◆ **WHAT THE TASK REQUIRES**:
Copy exactly, and only, the lines below from the first through the one containing "COL = SC.collection", both included; pictures are omitted.

◆ **SUPPLIED MATERIAL**:

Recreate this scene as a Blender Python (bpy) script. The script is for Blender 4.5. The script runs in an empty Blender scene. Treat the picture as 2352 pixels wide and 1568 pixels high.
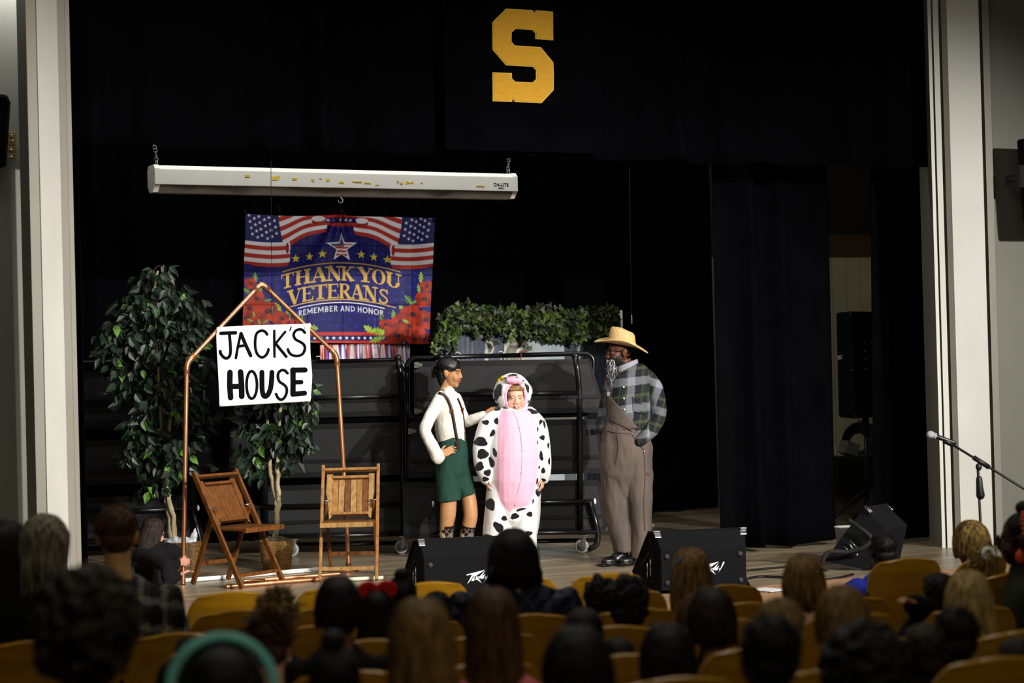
import bpy, math, random
import numpy as np
from mathutils import Vector, Matrix, noise
from mathutils.bvhtree import BVHTree
R = math.radians
random.seed(7)
rng = np.random.default_rng(7)
SC = bpy.context.scene
COL = SC.collection

# ------------------------------------------------------------------ camera
FPX, CXP, CYP = 4500.0, 1176.0, 784.0
YAW, ROLL, PITCH = R(27.1), R(1.45), math.atan(51.6 / 4500.0)
CAMZ, STAGE = 2.35, 0.75
EYE = Vector((0, 0, CAMZ))
FH = Vector((math.sin(YAW), math.cos(YAW), 0))        # horizontal forward
RH = Vector((math.cos(YAW), -math.sin(YAW), 0))       # horizontal right
UPZ = Vector((0, 0, 1))
FW = FH * math.cos(PITCH) + UPZ * math.sin(PITCH)
U0 = UPZ * math.cos(PITCH) - FH * math.sin(PITCH)
RC = RH * math.cos(ROLL) - U0 * math.sin(ROLL)
UC = U0 * math.cos(ROLL) + RH * math.sin(ROLL)
cam_d = bpy.data.cameras.new('camera')
cam = bpy.data.objects.new('camera', cam_d)
COL.objects.link(cam)
M = Matrix((RC, UC, -FW)).transposed().to_4x4()
M.translation = EYE
cam.matrix_world = M
cam_d.sensor_width = 36.0
cam_d.lens = 36.0 * FPX / 2352.0
cam_d.clip_end = 100
cam_d.dof.use_dof = True
cam_d.dof.focus_distance = 15.3
cam_d.dof.aperture_fstop = 2.0
SC.camera = cam
SC.view_settings.view_transform = 'Standard'
SC.view_settings.look = 'None'
SC.view_settings.exposure = 0.0
SC.view_settings.gamma = 1.0
SC.view_settings.use_curve_mapping = False

# ------------------------------------------------------------------ world and lights
W = bpy.data.worlds.new('dim_hall'); SC.world = W; W.use_nodes = True
W.node_tree.nodes['Background'].inputs[0].default_value = (0.9, 0.88, 0.75, 1)
W.node_tree.nodes['Background'].inputs[1].default_value = 0.012

def spot(name, loc, aim, power, size, blend=0.6, col=(1, .96, .88), rad=.12):
    l = bpy.data.lights.new(name, 'SPOT'); l.energy = power; l.spot_size = R(size); l.spot_blend = blend
    l.color = col; l.shadow_soft_size = rad
    o = bpy.data.objects.new(name, l); COL.objects.link(o); o.location = loc
    o.rotation_euler = (Vector(aim) - Vector(loc)).to_track_quat('-Z', 'Y').to_euler()
    return o
def area(name, loc, aim, power, sx, sy, col=(1, .95, .85)):
    l = bpy.data.lights.new(name, 'AREA'); l.energy = power; l.shape = 'RECTANGLE'; l.size = sx; l.size_y = sy
    l.color = col
    o = bpy.data.objects.new(name, l); COL.objects.link(o); o.location = loc
    o.rotation_euler = (Vector(aim) - Vector(loc)).to_track_quat('-Z', 'Y').to_euler()
    return o
# front-of-house stage spots hung above the audience
for i_, (xa_, xb_, pw_) in enumerate(((6.4, 3.2, 5600), (7.0, 5.8, 2000), (8.2, 7.3, 6200), (11.2, 10.0, 4700))):
    spot('stage_spot', (xa_, 2.2, 5.4), (xb_, 13.3, 1.7), pw_, 36, 1.)
# stage border lamps behind the valance, dimmed hall lamps over the seats, added fills for the left wall and the wings
area('border_lamp', (5.6, 13.5, 5.3), (5.6, 17.2, 2.2), 105, 6.5, .3, (1, .98, .94))
area('hall_lamp', (4.2, 8.6, 6.8), (4.2, 8.6, 0), 110, 6, 2.0, (1, .93, .78))
area('rear_hall_lamp', (2.2, .6, 6.0), (4.6, 8.0, 1.0), 75, 5, 1.2, (1, .9, .68))
area('left_wall_fill', (-.6, 8.5, 4.2), (2.4, 13.2, 3.0), 4, .6, .3, (1, .93, .76))  # added fill that lifts the dark left wall; stands for no fitting
wl_ = bpy.data.lights.new('wing_fill', 'POINT'); wl_.energy = 20; wl_.color = (1, .9, .65); wl_.shadow_soft_size = .1  # added point light that brightens the wing wall; no known lamp there
wo_ = bpy.data.objects.new('wing_fill', wl_); COL.objects.link(wo_); wo_.location = (13.2, 16.6, 4.6)

# ------------------------------------------------------------------ pixel -> place helpers (photo frame 2352 x 1568)
def ray(px, py):
    return FW + RC * ((px - CXP) / FPX) - UC * ((py - CYP) / FPX)
def PY(px, py, Y):
    d = ray(px, py); return EYE + d * (Y / d.y)
def PZ(px, py, z=STAGE):
    d = ray(px, py); return EYE + d * ((z - CAMZ) / d.z)
def PD(px, py, dist):
    d = ray(px, py); return EYE + d * (dist / d.dot(FH))
def PPPM(px, py, ppm):
    return PD(px, py, FPX / ppm)

# ------------------------------------------------------------------ materials
def lin(h):
    if isinstance(h, str):
        h = h.lstrip('#'); c = [int(h[i:i + 2], 16) / 255 for i in (0, 2, 4)]
        return tuple(((v + .055) / 1.055) ** 2.4 if v > .04045 else v / 12.92 for v in c)
    return tuple(h)
MATS = {}
def mat(name, col, rough=.6, metal=0., var=.12, scale=8., bump=0., bscale=None, stretch=(1, 1, 1), spec=.4, emit=0, sheen=0):
    if name in MATS: return MATS[name]
    m = bpy.data.materials.new(name); m.use_nodes = True; MATS[name] = m
    nt = m.node_tree; b = nt.nodes['Principled BSDF']; c = lin(col)
    b.inputs['Roughness'].default_value = rough; b.inputs['Metallic'].default_value = metal
    b.inputs['Specular IOR Level'].default_value = spec
    if sheen: b.inputs['Sheen Weight'].default_value = sheen
    tc = nt.nodes.new('ShaderNodeTexCoord'); mp = nt.nodes.new('ShaderNodeMapping')
    mp.inputs['Scale'].default_value = stretch
    nt.links.new(tc.outputs['Object'], mp.inputs['Vector'])
    n = nt.nodes.new('ShaderNodeTexNoise'); n.inputs['Scale'].default_value = scale; n.inputs['Detail'].default_value = 5
    nt.links.new(mp.outputs['Vector'], n.inputs['Vector'])
    r = nt.nodes.new('ShaderNodeValToRGB')
    r.color_ramp.elements[0].position = .3; r.color_ramp.elements[1].position = .7
    r.color_ramp.elements[0].color = tuple(v * (1 - var) for v in c) + (1,)
    r.color_ramp.elements[1].color = tuple(min(1, v * (1 + var)) for v in c) + (1,)
    nt.links.new(n.outputs['Fac'], r.inputs['Fac'])
    nt.links.new(r.outputs['Color'], b.inputs['Base Color'])
    if bump:
        n2 = nt.nodes.new('ShaderNodeTexNoise'); n2.inputs['Scale'].default_value = bscale or scale * 4
        n2.inputs['Detail'].default_value = 6
        nt.links.new(mp.outputs['Vector'], n2.inputs['Vector'])
        bp = nt.nodes.new('ShaderNodeBump'); bp.inputs['Strength'].default_value = bump; bp.inputs['Distance'].default_value = .01
        nt.links.new(n2.outputs['Fac'], bp.inputs['Height']); nt.links.new(bp.outputs['Normal'], b.inputs['Normal'])
    return m
def ramp2(name, ca, cb, scale, stretch, rough=.5, lo=.4, hi=.6, bump=.0, detail=6, spec=.4, sheen=0):
    """two-colour streaks (hair, wood grain)"""
    m = mat(name, ca, rough, 0, 0, scale, bump, None, stretch, spec, 0, sheen)
    for n in m.node_tree.nodes:
        if n.type == 'VALTORGB':
            n.color_ramp.elements[0].position = lo; n.color_ramp.elements[1].position = hi
            n.color_ramp.elements[0].color = lin(ca) + (1,); n.color_ramp.elements[1].color = lin(cb) + (1,)
        if n.type == 'TEX_NOISE': n.inputs['Detail'].default_value = detail
    return m
def attr_mat(name, rough=.7, spec=.3, bump=0., bscale=300, sheen=0):
    if name in MATS: return MATS[name]
    m = bpy.data.materials.new(name); m.use_nodes = True; MATS[name] = m
    nt = m.node_tree; b = nt.nodes['Principled BSDF']
    a = nt.nodes.new('ShaderNodeAttribute'); a.attribute_name = 'Col'
    nt.links.new(a.outputs['Color'], b.inputs['Base Color'])
    b.inputs['Roughness'].default_value = rough; b.inputs['Specular IOR Level'].default_value = spec
    if sheen: b.inputs['Sheen Weight'].default_value = sheen
    if bump:
        tc = nt.nodes.new('ShaderNodeTexCoord'); n2 = nt.nodes.new('ShaderNodeTexNoise'); n2.inputs['Scale'].default_value = bscale
        nt.links.new(tc.outputs['Object'], n2.inputs['Vector'])
        bp = nt.nodes.new('ShaderNodeBump'); bp.inputs['Strength'].default_value = bump; bp.inputs['Distance'].default_value = .004
        nt.links.new(n2.outputs['Fac'], bp.inputs['Height']); nt.links.new(bp.outputs['Normal'], b.inputs['Normal'])
    return m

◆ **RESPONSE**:
Recreate this scene as a Blender Python (bpy) script. The script is for Blender 4.5. The script runs in an empty Blender scene. Treat the picture as 2352 pixels wide and 1568 pixels high.
import bpy, math, random
import numpy as np
from mathutils import Vector, Matrix, noise
from mathutils.bvhtree import BVHTree
R = math.radians
random.seed(7)
rng = np.random.default_rng(7)
SC = bpy.context.scene
COL = SC.collection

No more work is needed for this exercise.